┌────────
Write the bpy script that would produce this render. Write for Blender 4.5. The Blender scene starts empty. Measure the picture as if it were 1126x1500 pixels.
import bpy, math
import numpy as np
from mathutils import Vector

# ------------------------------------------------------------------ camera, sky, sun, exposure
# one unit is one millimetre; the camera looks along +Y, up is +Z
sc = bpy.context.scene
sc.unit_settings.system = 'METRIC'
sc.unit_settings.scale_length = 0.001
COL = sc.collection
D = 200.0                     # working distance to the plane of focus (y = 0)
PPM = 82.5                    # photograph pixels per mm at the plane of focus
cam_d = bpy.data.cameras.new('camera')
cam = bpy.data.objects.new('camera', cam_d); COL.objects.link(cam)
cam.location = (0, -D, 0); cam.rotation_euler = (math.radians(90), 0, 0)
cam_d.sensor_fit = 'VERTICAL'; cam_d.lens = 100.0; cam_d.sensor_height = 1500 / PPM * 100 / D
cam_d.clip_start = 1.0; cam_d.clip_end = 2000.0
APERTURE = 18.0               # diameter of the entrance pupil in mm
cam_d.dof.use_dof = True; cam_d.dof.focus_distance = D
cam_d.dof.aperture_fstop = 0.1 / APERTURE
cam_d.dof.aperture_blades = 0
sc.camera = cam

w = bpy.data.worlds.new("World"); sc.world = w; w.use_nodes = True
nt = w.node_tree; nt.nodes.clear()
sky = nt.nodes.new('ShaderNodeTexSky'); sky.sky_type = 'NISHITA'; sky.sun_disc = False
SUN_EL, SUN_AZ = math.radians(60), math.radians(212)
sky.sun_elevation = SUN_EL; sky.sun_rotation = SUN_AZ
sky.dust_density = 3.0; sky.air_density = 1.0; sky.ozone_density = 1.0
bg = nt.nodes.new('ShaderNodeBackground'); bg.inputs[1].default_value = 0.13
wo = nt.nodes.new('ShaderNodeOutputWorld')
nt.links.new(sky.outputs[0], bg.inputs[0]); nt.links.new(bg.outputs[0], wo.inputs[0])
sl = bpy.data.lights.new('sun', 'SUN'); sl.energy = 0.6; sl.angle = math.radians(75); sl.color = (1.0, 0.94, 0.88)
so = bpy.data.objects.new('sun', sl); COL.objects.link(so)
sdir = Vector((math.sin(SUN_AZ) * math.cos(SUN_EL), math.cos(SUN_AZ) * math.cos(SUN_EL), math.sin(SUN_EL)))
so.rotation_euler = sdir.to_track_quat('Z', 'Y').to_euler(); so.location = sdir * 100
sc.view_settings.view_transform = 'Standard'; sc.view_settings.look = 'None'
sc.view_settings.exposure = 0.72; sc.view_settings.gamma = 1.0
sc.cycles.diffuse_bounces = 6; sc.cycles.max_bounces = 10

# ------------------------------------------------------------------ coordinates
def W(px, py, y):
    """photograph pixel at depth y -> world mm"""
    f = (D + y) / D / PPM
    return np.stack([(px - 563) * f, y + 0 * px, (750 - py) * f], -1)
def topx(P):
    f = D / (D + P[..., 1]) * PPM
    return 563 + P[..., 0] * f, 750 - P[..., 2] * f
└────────
• WHAT IS BEING ASKED: Copy the lines from the start of the data verbatim, stopping after the line containing "from mathutils import Vector".

• RESULT:
Write the bpy script that would produce this render. Write for Blender 4.5. The Blender scene starts empty. Measure the picture as if it were 1126x1500 pixels.
import bpy, math
import numpy as np
from mathutils import Vector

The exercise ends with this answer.